Collins has been chairing the Transportation-HUD Subcommittee for long enough that she was running into a term limit anyway (she has six full years as chairman and six full years as ranking minority member), so it’s good that Collins can now move up. She is also expected to take Shelby’s role as head Republican on the Defense subcommittee (more work coming for the Portsmouth shipyard, at a minimum).

Collins’s place as head Republican on THUD – possibly, chairman – will be up for grabs, in seniority order.

  1. Lisa Murkowski (R-AK) is first in line.

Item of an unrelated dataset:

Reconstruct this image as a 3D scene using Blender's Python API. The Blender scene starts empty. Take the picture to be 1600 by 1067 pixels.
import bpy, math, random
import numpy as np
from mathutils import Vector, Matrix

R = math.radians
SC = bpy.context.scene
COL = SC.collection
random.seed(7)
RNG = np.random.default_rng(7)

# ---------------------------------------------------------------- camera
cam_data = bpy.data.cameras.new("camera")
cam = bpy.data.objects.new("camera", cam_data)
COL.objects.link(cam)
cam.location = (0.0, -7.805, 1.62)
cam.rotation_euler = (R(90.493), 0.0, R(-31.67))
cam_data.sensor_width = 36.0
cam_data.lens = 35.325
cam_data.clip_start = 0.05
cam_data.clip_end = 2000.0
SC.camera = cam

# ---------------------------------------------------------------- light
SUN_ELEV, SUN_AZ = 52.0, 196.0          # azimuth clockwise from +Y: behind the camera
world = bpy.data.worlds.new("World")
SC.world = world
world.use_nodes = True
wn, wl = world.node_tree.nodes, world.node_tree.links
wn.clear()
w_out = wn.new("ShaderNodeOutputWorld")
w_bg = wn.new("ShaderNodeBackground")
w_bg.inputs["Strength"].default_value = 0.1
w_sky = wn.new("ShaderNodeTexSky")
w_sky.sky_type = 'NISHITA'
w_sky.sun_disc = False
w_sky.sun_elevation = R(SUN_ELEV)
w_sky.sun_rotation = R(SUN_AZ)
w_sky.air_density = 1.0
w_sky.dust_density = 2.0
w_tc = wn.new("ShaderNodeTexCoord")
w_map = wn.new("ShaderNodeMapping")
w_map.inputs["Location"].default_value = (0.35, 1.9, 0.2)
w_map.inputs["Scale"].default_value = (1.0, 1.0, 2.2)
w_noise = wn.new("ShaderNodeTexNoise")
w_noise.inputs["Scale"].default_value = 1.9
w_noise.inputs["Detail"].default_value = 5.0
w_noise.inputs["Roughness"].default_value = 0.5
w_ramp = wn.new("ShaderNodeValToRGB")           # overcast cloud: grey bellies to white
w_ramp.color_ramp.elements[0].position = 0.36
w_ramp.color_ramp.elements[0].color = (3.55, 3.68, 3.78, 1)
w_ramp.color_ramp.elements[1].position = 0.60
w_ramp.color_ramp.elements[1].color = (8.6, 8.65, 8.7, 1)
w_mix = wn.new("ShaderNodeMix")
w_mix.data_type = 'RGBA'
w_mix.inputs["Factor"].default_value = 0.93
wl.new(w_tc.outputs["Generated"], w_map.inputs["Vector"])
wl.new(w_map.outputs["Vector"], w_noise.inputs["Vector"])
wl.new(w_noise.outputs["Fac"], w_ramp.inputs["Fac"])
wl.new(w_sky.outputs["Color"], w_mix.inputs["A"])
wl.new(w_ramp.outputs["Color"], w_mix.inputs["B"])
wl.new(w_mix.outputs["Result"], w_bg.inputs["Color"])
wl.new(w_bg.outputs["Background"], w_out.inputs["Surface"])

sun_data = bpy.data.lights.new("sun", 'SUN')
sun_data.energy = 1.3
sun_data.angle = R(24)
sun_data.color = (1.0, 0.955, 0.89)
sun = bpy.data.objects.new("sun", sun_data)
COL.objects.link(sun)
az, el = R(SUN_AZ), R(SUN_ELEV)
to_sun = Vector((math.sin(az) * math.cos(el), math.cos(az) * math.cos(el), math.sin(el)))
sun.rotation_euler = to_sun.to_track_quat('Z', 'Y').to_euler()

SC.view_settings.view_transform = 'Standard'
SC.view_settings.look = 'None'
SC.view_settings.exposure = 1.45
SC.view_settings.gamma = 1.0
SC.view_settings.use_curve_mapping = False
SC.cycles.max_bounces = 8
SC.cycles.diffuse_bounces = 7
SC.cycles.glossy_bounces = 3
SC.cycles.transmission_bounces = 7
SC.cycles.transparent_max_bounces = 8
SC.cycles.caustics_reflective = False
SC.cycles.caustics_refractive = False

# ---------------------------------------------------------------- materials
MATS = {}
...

She is currently the head R on the Interior and Environment Subcommittee, and for Alaska, that is probably more important but Transportation-HUD. But she is up against her 6-year chairmanship term  limit at Interior/Environment if the GOP takes back the Senate. (If they stay in the minority, she has two more years.)
  2. Lindsey Graham (R-SC) is second in line to choose. He currently has the State-Foreign Operations Subcommittee, but he will hit his six-year term limit if the GOP takes the Senate. He hasn’t seemed that interested in THUD issues in the past, but this is a lot of money.
  3. After Graham is Jerry Moran (R-KS), who would almost certainly drop he gavel of the Commerce-Justice-Science Subcommittee to take Transportation-HUD.

On the Democratic side, Brian Schatz (D-HI) is expected to remain the head Democrat on the THUD Subcommittee.